WHAT YOU HAVE TO DO :: Scan the lines below for the word "picture". Copy each line you find it in.

DATASET EXCERPT ::
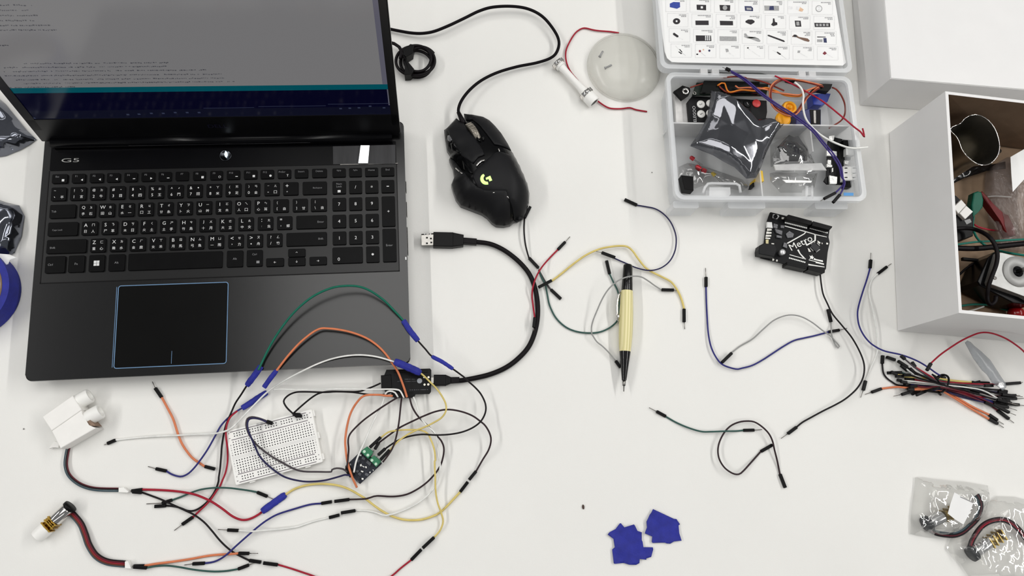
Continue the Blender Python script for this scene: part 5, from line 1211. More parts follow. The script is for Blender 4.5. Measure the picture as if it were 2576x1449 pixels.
# ------------------------------------------------------------------ jumper wires
WC = dict(orange=wcol('orange', (208, 122, 84)), brown=wcol('brown_black', (46, 32, 36)), black=c_black, blue=wcol('blue', (44, 44, 112)), navy=wcol('navy', (38, 36, 74)), red=c_red, white=c_white,
          grey=wcol('grey', (150, 150, 148)), green=wcol('green', (20, 100, 80)), dgreen=wcol('dark_green', (52, 84, 78)), yellow=wcol('yellow', (212, 192, 116)), maroon=c_maroon, purple=wcol('purple', (58, 46, 112)), dgrey=wcol('dark_grey', (70, 64, 68)))
def housing(parent, a, b, w=.0031, m=None, name='connector'):
    bm = NB(); a = Vector(a); b = Vector(b); L = (b - a).length; M = axisM(a, b - a)
    box(bm, (0, 0, L / 2), (w, w, L), M, bev=w * .14)
    return obj(name, bm, m or m_black, parent)
def wire(label, col, r, path, a=None, b=None, lift=.004, zh=None, wiggle=True, name='jumper_wire', group=None, tape=None, slope=.45, press=1.0):
    """path: picture points of the strand; a / b: its two ends, each ('p', x, y, pin x, pin y), ('f', x, y) or None"""
    sp = spline(path, 5); n = len(sp); pre, post = [], []
    ea = [e for e in ([(a[1], a[2])] + ([(a[3], a[4])] if a[0] == 'p' else [])) ] if a else []
    eb = [e for e in ([(b[1], b[2])] + ([(b[3], b[4])] if b[0] == 'p' else [])) ] if b else []
    full = [np.array(e, float) for e in ea[::-1]] + list(sp) + [np.array(e, float) for e in eb]
    i0 = len(ea); m_ = len(full)
    if zh is not None:
        zz = np.interp(np.linspace(0, 1, n), np.linspace(0, 1, len(zh)), zh)
        zz = np.concatenate([[zz[0]] * len(ea), zz, [zz[-1]] * len(eb)])
    else:
        zz = np.concatenate([np.zeros(len(ea)), [lift * math.sin(math.pi * i / (n - 1)) * (.75 + .25 * math.sin(i * .11 + n)) for i in range(n)], np.zeros(len(eb))])
    zz[:i0] = np.maximum(zz[:i0], .0014)
    P = settle([(q[0], q[1]) for q in full], r, zz, stamp=False, slope=slope)
    S = P[i0:i0 + n]
    mid = S[n // 2]
    t = thing(name, label, 'wire', (mid.x, mid.y, 0), 0, group)
    bm = NB(); tube(bm, S, r, 7); obj('strand', bm, WC[col], t)
    h_stamp(S if press == 1.0 else [Vector((p.x, p.y, p.z - r * (1 - press) * 1.4)) for p in S], r)
    for e, seg, tip in ((a, P[:i0][::-1], S[0]), (b, P[i0 + n:], S[-1])):
        if not e: continue
        q = seg[0].copy(); s0 = Vector(tip)
        zc = max(s0.z, q.z, .0014 if zh is None else 0); s0.z = max(s0.z, zc - .0015); q.z = zc
        h = housing(t, s0, q)
        h_stamp([s0.lerp(q, f) for f in np.linspace(0, 1, 12)], .0013)
        if e[0] == 'p':
            w_ = seg[1].copy(); w_.z = q.z - .0004
            bm = NB(); tube(bm, [q, w_], .00036, 6); obj('pin', bm, m_pin, h)
    if tape:
        for tp_ in tape:
            k0 = min(range(n), key=lambda i: (sp[i][0] - tp_[0]) ** 2 + (sp[i][1] - tp_[1]) ** 2); k1 = min(range(n), key=lambda i: (sp[i][0] - tp_[2]) ** 2 + (sp[i][1] - tp_[3]) ** 2)
            k0, k1 = min(k0, k1), max(k0, k1); tw_ = tp_[4] if len(tp_) > 4 else .0024
            tapewrap(t, S[k0:k1 + 1], tw_)
    return t
def tapewrap(parent, P, w=.0024):
    """wire joint wrapped in blue tape: a flattened, uneven sleeve"""
    n = len(P); bm = NB(); R = []
    for i, p in enumerate(P):
        a, b = P[max(i - 1, 0)], P[min(i + 1, n - 1)]; d = (b - a); d = d.normalized(); s = Vector((-d.y, d.x, 0)).normalized(); u = d.cross(s)
        f = .72 + .28 * min(1, math.sin(math.pi * (i + .6) / (n + .2)) * 2.2) + .14 * noise.noise((i * .7, w * 900, 1))
        R.append([bm.verts.new(p + s * (w * f * math.cos(2 * math.pi * k / 10)) + u * (w * .55 * f * math.sin(2 * math.pi * k / 10)) + Vector((0, 0, .0002))) for k in range(10)])
    for A, B in zip(R, R[1:]):
        for k in range(10): bm.faces.new((A[k], A[(k + 1) % 10], B[(k + 1) % 10], B[k]))
    bm.faces.new(R[0][::-1]); bm.faces.new(R[-1])
    h_stamp(P, w * .6)
    return obj('tape_wrap', bm, m_tape, parent)
Z6 = (360, 920, 4.261); Z4 = (280, 1160, 5.013); Z5 = (640, 1160, 4.025); Z3 = (820, 880, 3.814); Z2 = (540, 900, 4.261); ZL = (0, 680, 2.342); ZR = (1290, 470, 3.715); ZQ = (1840, 740, 3.814)
R1, R2 = .00090, .00112
# --- lower left tangle
wire('orange jumper wire in front of the touchpad, crossing the blue one', 'orange', R2, pts('200,340 265,460 325,580 378,745 430,860 520,980 600,1040 662,1080', *Z6), ('p', 390.5, 976, 383, 960), ('f', 541, 1180))
wire('blue jumper wire running from the lower left up to its taped end', 'blue', R1, [(419, 1185)] + pts('310,1165 400,1188 470,1165 530,1115 600,1030 690,900 780,740 830,650 890,580 940,535 1000,490 1060,455 1150,400 1240,340 1330,285', *Z6), ('p', 392, 1179, 372, 1173.5), None, tape=[(609, 1027, 672, 987, .0031)], lift=.008)
wire('black jumper wire taped to the green arc, running down left of the breadboard', 'black', R1, [(657, 921), (640, 945), (621, 970)] + pts('1050,310 990,400 945,500 905,590 875,680 845,850 835,980 825,1100 810,1200', *Z6) + pts('1350,260 1310,370 1230,490 1130,580 1040,625 960,625 870,590 780,570 690,562', *Z4), None, ('f', 389, 1274), tape=[(657, 920, 620, 971, .0032)], zh=[.024, .010, .004, .004, .003, .0025, .002, .0016, .001])
wire('red jumper wire curving down along the breadboard left edge', 'red', R1, pts('1010,485 940,545 905,610 888,690 890,770 905,900 905,1030 885,1140 850,1230 820,1300', *Z6) + pts('1345,350 1270,460 1200,545 1110,630 1030,705', *Z4), None, ('p', 458.5, 1319.6, 438.6, 1334.5))
wire('grey-green jumper wire arching over the red and black ones, lower left', 'dgreen', R1, pts('768,490 880,450 1000,400 1120,360 1250,340 1370,335 1500,340 1620,355 1740,372 1840,392', *Z4), ('p', 407.7, 1265.7, 368, 1267.7), ('p', 673, 1248.8, 686, 1255), lift=.009)
wire('red jumper wire from the white plug to a blue tape joint', 'red', R2, pts('392,358 560,362 740,372 900,390 1050,420 1170,465 1280,520 1400,600 1520,690 1620,735 1700,740 1780,715 1860,670 1900,640', *Z4), ('p', 331, 1235, 322, 1235.5), None, lift=.006)
wire('yellow wire joined by blue tape to the red one, ending at two black plugs', 'yellow', R2, [(659, 1287), (689, 1265)] + pts('318,337 400,285 500,250 620,232 750,233 860,250 960,285 1050,335 1130,385 1220,455 1310,515 1400,560 1500,590 1600,598 1700,590 1800,560 1870,525 1940,465 2020,380 2083,312', *Z5), None, ('f', 1177, 1212), tape=[(659, 1287, 719, 1243, .0034)], lift=.006)
wire('black jumper wire from the white plug slanting down to the bottom edge', 'black', R1, pts('392,396 500,435 620,480 720,525 830,575 950,630 1050,680 1170,770 1270,880 1360,990 1450,1080 1540,1150 1640,1205 1740,1252', *Z4), ('f', 333, 1237), ('f', 657, 1414), lift=.005)
wire('orange wire from the bottom white plug to a black pin tip', 'orange', R2, pts('415,1320 560,1295 720,1275 900,1250 1050,1225 1200,1197 1350,1180 1500,1172 1605,1162', *Z4), ('p', 336, 1424, 328, 1425), ('p', 629, 1391.4, 651, 1391.4))
wire('grey-green wire dipping along the bottom edge below the orange one', 'dgreen', R1, pts('450,1345 560,1325 700,1318 850,1335 1000,1362 1150,1382 1300,1392 1450,1385 1600,1360', *Z4), ('f', 336, 1426), ('p', 626, 1421.3, 641, 1416))
wire('blue jumper wire rising from the bottom edge to a black plug pair', 'blue', R1, pts('1180,1287 1290,1270 1390,1225 1470,1165 1540,1100 1640,1010 1760,905 1860,820 1970,740 2100,670 2300,605', *Z4) + pts('560,440 678,428', *Z5), ('p', 484.5, 1418.3, 463.5, 1421.3), ('f', 835, 1262), lift=.006)
wire('white jumper wire below the breadboard with a black plug pair', 'white', R1, [(600, 1334.5)] + pts('1780,885 1900,875 2100,860 2300,835', *Z4) + pts('450,660 600,610 757,572', *Z5), ('p', 573, 1333, 549, 1331.6), ('f', 854, 1295.4))
wire('red wire leaving the bottom edge and returning to a black plug pair', 'red', R1, pts('240,1048 380,1090 500,1130 600,1165', *Z5) + [(850, 1475), (915, 1480), (960, 1465)] + pts('1400,1155 1480,1085 1587,1001', *Z5), ('f', 662, 1416), ('f', 1060, 1382))
wire('brown wire from the black board sweeping down right to a black plug', 'brown', R1, pts('963,388 1110,383 1170,370 1240,352 1400,358 1530,340 1640,290 1740,220 1810,150 1850,100', *Z5) + pts('1110,1080 1132,960 1110,880 1060,820 1000,750 930,685 870,620 825,540 803,455', *Z3), ('f', 841, 1261.4), None, zh=[.001, .002, .004, .005, .007, .010, .0115])
wire('white wire from the black board beside the brown one to a plug', 'white', R1, pts('1025,500 1110,500 1210,515 1310,548 1380,540 1450,520 1560,475 1660,420 1760,340 1830,250 1860,140 1880,60', *Z5) + pts('1080,1000 1050,810 960,720 900,630 860,500 838,452', *Z3), ('f', 857.4, 1290.4), None, zh=[.001, .002, .003, .004, .006, .009, .0115])
wire('brown-black wire looping far right from a plug pair back to the driver board', 'brown', R1, pts('1440,1165 1500,1060 1560,960 1583,870 1570,800 1530,730 1480,685 1400,630 1290,590 1170,573 1060,590 950,630 830,685 710,745 610,815 510,890', *Z3), ('f', 1180, 1207), ('p', 943, 1130, 938, 1136), lift=.014, zh=[.001, .006, .012, .016, .018, .018, .014, .010, .008])
wire('yellow wire hanging down to a black plug pair near the bottom edge', 'yellow', R1, pts('1820,770 1880,700 1910,610 1890,520 1855,420 1835,300 1830,150 1825,0', *Z5) + pts('1050,1060 1040,960 1010,870 970,800 900,770 800,768 700,772 600,790 530,840', *Z3), ('f', 1063, 1379), ('f', 930, 1126), lift=.010, zh=[.001, .004, .008, .010, .012, .012, .010, .009, .008])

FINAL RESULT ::
Continue the Blender Python script for this scene: part 5, from line 1211. More parts follow. The script is for Blender 4.5. Measure the picture as if it were 2576x1449 pixels.
    """path: picture points of the strand; a / b: its two ends, each ('p', x, y, pin x, pin y), ('f', x, y) or None"""